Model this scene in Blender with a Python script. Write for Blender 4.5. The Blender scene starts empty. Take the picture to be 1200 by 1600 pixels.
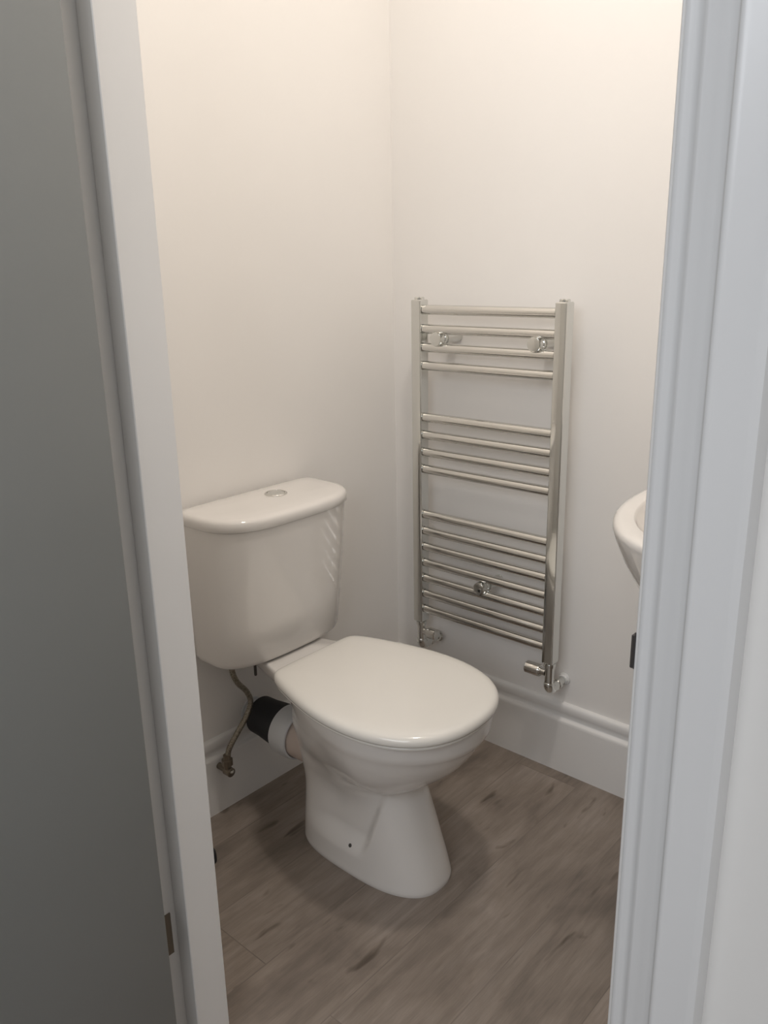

◇ ◇ ◇

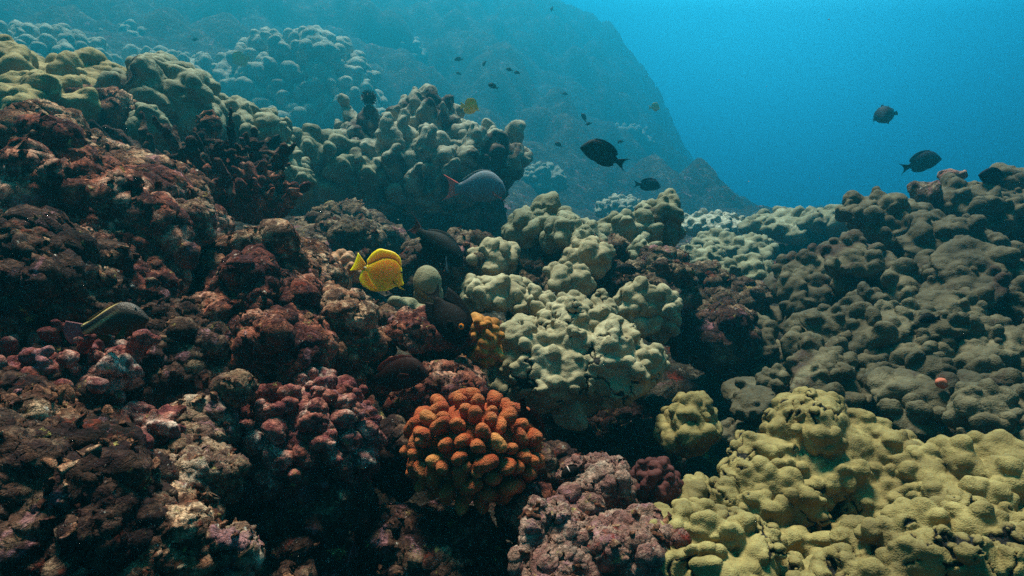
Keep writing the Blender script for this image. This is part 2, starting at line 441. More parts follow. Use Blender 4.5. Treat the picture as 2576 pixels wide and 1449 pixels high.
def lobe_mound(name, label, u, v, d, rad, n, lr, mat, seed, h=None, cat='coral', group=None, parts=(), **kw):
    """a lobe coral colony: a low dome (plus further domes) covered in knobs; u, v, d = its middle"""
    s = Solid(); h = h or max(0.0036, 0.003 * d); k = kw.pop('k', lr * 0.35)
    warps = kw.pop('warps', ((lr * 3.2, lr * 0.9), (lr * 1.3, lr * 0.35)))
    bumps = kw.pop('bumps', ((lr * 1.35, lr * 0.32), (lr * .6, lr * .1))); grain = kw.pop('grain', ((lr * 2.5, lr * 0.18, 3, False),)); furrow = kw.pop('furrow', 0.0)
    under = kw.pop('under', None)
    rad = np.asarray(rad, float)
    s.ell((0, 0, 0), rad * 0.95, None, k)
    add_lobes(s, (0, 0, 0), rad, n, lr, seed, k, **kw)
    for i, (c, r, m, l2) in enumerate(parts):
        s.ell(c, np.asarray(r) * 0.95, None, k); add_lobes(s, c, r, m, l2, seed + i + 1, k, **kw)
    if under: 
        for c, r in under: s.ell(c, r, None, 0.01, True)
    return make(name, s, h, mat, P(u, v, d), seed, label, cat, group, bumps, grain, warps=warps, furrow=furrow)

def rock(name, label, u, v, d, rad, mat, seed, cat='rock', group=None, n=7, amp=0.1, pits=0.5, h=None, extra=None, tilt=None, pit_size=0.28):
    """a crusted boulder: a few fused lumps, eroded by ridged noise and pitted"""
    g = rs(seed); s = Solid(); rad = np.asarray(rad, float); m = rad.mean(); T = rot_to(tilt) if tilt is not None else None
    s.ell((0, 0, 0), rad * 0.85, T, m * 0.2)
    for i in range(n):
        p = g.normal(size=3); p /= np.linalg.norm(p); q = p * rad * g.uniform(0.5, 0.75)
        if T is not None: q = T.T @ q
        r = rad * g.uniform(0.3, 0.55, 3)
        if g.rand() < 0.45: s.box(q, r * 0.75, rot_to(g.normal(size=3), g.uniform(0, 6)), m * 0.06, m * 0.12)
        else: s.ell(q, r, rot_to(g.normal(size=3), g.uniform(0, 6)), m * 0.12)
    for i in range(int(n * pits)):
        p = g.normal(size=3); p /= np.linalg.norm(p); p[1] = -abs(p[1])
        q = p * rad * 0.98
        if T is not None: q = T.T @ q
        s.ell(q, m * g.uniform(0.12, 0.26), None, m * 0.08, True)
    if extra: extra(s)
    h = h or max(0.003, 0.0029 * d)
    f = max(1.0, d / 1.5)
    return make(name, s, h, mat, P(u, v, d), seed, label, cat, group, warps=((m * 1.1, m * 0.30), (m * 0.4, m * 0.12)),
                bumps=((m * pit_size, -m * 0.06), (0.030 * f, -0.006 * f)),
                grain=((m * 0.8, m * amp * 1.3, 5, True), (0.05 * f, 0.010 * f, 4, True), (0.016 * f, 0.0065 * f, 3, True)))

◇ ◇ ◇

> **Instruction**
Your task is to give again the lines from the one containing "Keep writing the" to the one containing "grain, warps=warps, furrow=furrow)", both lines included, exactly and without anything added.

> **Exercise result**
Keep writing the Blender script for this image. This is part 2, starting at line 441. More parts follow. Use Blender 4.5. Treat the picture as 2576 pixels wide and 1449 pixels high.
def lobe_mound(name, label, u, v, d, rad, n, lr, mat, seed, h=None, cat='coral', group=None, parts=(), **kw):
    """a lobe coral colony: a low dome (plus further domes) covered in knobs; u, v, d = its middle"""
    s = Solid(); h = h or max(0.0036, 0.003 * d); k = kw.pop('k', lr * 0.35)
    warps = kw.pop('warps', ((lr * 3.2, lr * 0.9), (lr * 1.3, lr * 0.35)))
    bumps = kw.pop('bumps', ((lr * 1.35, lr * 0.32), (lr * .6, lr * .1))); grain = kw.pop('grain', ((lr * 2.5, lr * 0.18, 3, False),)); furrow = kw.pop('furrow', 0.0)
    under = kw.pop('under', None)
    rad = np.asarray(rad, float)
    s.ell((0, 0, 0), rad * 0.95, None, k)
    add_lobes(s, (0, 0, 0), rad, n, lr, seed, k, **kw)
    for i, (c, r, m, l2) in enumerate(parts):
        s.ell(c, np.asarray(r) * 0.95, None, k); add_lobes(s, c, r, m, l2, seed + i + 1, k, **kw)
    if under: 
        for c, r in under: s.ell(c, r, None, 0.01, True)
    return make(name, s, h, mat, P(u, v, d), seed, label, cat, group, bumps, grain, warps=warps, furrow=furrow)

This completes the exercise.